Il ne fait aucun doute que Gentile s’attaque à un problème réel. D’autre part, comment pourrait-il en être autrement pour une nation qui, considérée d’un point de vue artistique et culturel, a eu une histoire si illustre pendant deux mille ans, mais qui, considérée d’un point de vue géographique, et après avoir fait éclater la bulle (car c’était une bulle: au sens géopolitique, économique et militaire) de l’“Empire” fasciste, se retrouve marginale? Il n’est pas étonnant qu’une tension se crée entre deux “nations”, l’artistique-culturelle d’une part et la politique-institutionnelle d’autre part: une tension très forte qui n’existe dans aucune autre nation occidentale, pas même en Allemagne. L’idée qu’au tournant des années soixante et soixante-dix, une “nation” puisse renaître par le biais de l’art et s’ériger ainsi sur des bases solides est donc très improbable. Je trouve ici la queue plutôt épuisée de l’attitude apologétique (ou “militante”) mentionnée plus haut: une attitude qui prive l’histoire de l’art (ou la conservation) de toute agitation et de tout éclat critique. D’un autre côté, il est vrai qu’entre les années 1960 et 1970, comme j’espère le démontrer dans des essais qui seront publiés prochainement, est apparu et est devenu explicite, sinon un rejet de la République en tant que telle, certainement une contestation de l’antifascisme républicain. Sur la voie peut-être d’une extrême gauche anti-PCI et à la lumière d’un engagement pédagogique que les gouvernements de centre-gauche avaient pris après les événements de 1960 et le danger d’un tournant autoritaire vers la droite du gouvernement Tambroni.
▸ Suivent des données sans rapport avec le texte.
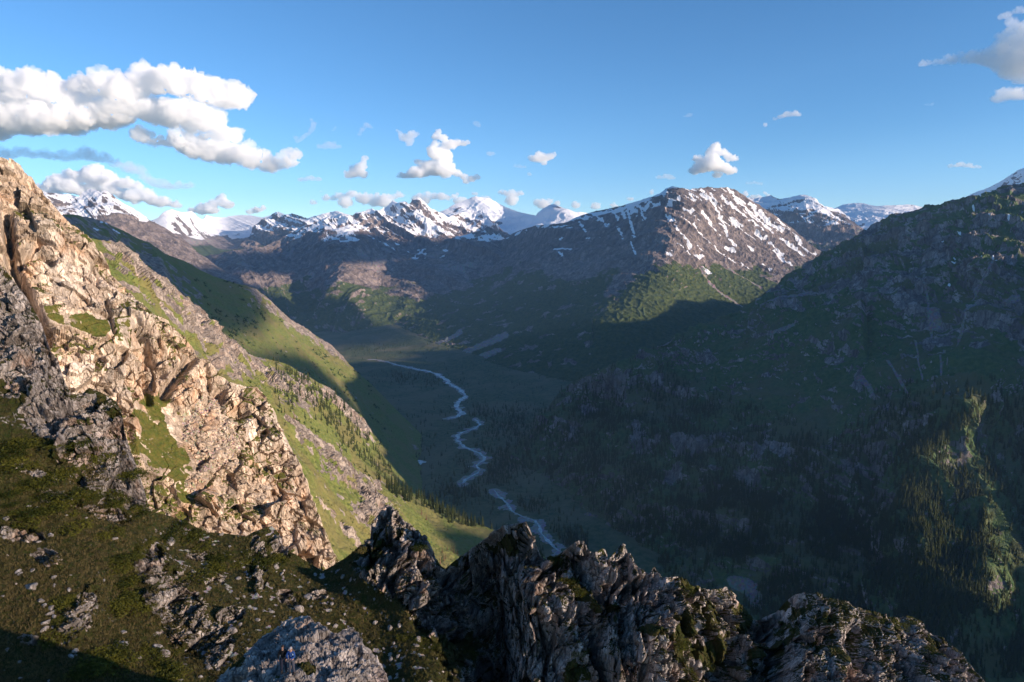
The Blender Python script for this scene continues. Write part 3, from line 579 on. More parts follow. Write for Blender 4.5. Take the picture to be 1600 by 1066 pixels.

Ce n’est qu’au début des années 1960 que l’on prend conscience des limites d’un certain antifascisme, du modérantisme d’un certain antifascisme républicain qui, au nom d’un prétendu héritage de la Résistance, s’est bien gardé de se confronter au Ventennio.
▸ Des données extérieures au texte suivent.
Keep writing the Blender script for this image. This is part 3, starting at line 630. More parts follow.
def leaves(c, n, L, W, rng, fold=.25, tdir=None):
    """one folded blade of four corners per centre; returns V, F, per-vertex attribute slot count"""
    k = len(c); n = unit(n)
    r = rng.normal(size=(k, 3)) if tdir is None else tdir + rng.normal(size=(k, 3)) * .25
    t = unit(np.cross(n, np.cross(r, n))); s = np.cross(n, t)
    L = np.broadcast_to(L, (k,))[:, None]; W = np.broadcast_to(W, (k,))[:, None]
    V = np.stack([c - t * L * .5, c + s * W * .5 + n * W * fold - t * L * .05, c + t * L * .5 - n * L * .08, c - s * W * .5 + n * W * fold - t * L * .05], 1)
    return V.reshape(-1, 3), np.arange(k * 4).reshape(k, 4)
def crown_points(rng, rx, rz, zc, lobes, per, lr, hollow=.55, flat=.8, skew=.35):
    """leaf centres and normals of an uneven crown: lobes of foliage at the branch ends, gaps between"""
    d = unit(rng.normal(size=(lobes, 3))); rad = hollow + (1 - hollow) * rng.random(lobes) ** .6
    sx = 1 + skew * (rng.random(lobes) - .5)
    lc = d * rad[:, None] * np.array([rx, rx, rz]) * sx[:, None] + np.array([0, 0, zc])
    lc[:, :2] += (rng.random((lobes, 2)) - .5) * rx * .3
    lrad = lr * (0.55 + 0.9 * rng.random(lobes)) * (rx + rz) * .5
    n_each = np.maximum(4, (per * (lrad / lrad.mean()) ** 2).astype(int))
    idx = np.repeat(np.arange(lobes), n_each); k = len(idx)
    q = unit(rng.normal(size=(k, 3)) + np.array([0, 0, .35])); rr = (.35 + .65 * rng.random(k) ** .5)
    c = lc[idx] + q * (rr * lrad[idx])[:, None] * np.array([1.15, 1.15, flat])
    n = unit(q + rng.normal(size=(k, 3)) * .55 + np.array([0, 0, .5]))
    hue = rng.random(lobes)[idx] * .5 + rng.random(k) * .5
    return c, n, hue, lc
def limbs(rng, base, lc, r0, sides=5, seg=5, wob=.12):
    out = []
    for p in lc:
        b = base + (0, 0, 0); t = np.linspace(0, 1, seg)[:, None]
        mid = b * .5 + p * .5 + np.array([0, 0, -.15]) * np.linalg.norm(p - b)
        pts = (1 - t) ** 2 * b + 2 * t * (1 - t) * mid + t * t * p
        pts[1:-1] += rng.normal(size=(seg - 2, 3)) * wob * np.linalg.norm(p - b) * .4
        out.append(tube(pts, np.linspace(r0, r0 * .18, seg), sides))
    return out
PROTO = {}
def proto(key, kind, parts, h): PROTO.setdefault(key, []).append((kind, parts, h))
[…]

Salle d’exposition Naissance d’une nation à Florence, Palais Strozzi, 16 mars - 22 juillet 2018. |
Une lecture plus profonde permettrait en outre d’aborder l’actualité de manière plus fine et plus réfléchie.
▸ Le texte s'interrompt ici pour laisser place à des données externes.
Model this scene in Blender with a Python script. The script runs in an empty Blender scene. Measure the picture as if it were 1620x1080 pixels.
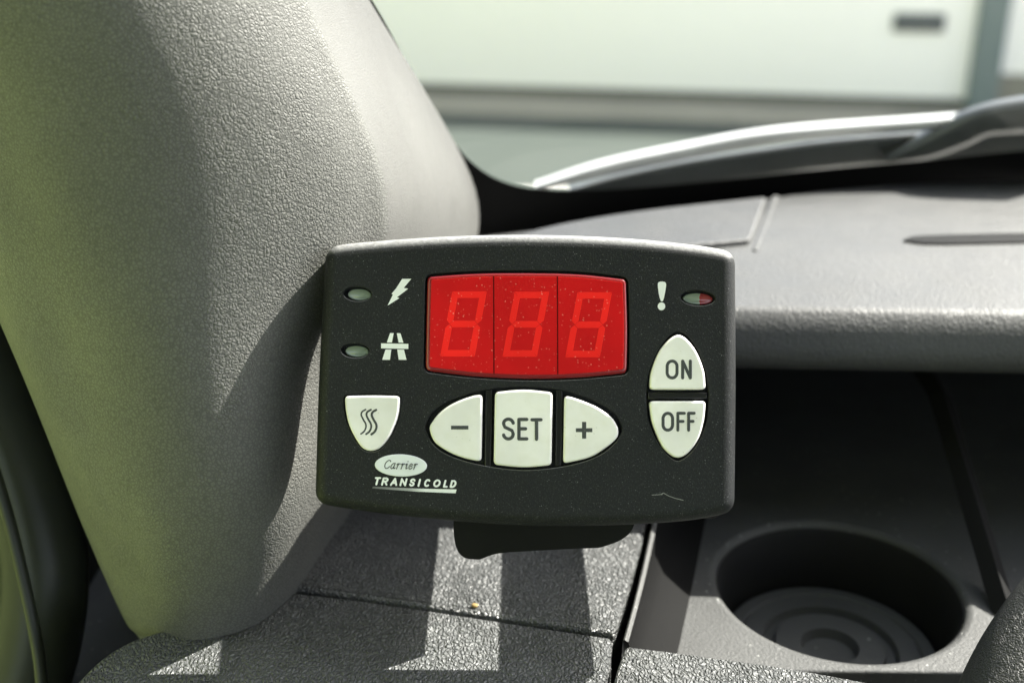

Elle nous permettrait de ne pas être surpris si nous constatons qu’aujourd’hui encore le danger d’un effondrement de l’État unitaire se fait jour, avec un gouvernement dans lequel les composantes méridionales et nordistes se côtoient de manière plutôt funambulesque sur la toile de fond d’une Italie qui a certainement deux vitesses, deux temps, deux anthropologies, deux systèmes de distribution des richesses et d’usages ou de cultures du pouvoir. D’autre part, les années 1920 et 1930 ont été des décennies où, contrairement à aujourd’hui, on discutait librement du problème de l’unification, de ce que l’on appelait à l’époque la “conquête royale”, qui a montré ses limites en tant qu’annexion dynastique et militaire substantielle qui n’avait en rien préparé, ni avant, ni immédiatement avant, ni dans les décennies qui ont suivi, une cohésion culturelle. Gian Enrico Rusconi, qui n’est certainement pas un fasciste mais un historien et un sociologue modéré, très compétent et préparé, parlait il y a quelques décennies des “motivations d’être ensemble”, c’est-à-dire d’être loyal, mutuellement correct, honnête, de payer des impôts, de se faire confiance: tout cela manque en Italie, et nous ne pouvons pas vraiment penser que le problème n’existe pas ou ne devrait pas exister, ou que l’art des années 1960-1970 l’a résolu. Il s’agit de fantasmes à mourir de rire, de bandes dessinées pour adolescents.
Enfin, l’essai sur De Felice soulève le problème de la survie de la “religion politique, patriotique ou civile” dans l’après-guerre, un problème de grande envergure qui, comme le souligne le livre, ne peut être abordé que de manière préliminaire en l’espace d’un court essai. S’agit-il donc d’un prélude à de nouveaux travaux et de nouvelles études sur ce thème, que nous devrions attendre à l’avenir?
Oui, c’est un prélude, et d’ailleurs, dans l’introduction, je présente ce livre comme les premiers jours d’une vaste fresque à venir. Ou même: les essais de ce livre sont trois incrustations, trois pièces d’une mosaïque qui se construit au fil du temps. Deux nouveaux essais sont en cours de publication dans deux revues académiques, mais seront bientôt rassemblés dans un livre sur le mythe du “jeune artiste”, un mythe trans-idéologique au tournant des années 1920 et 1930 (j’analyse surtout le consensus formé autour de Rosai d’une part, et le récit enfermé dans le texte de Persico Via Solferino: les idéologies en jeu sont différentes, mais en fait convergentes). D’autres suivront prochainement, dont une relecture dans une clé historico-politique par Carla Lonzi.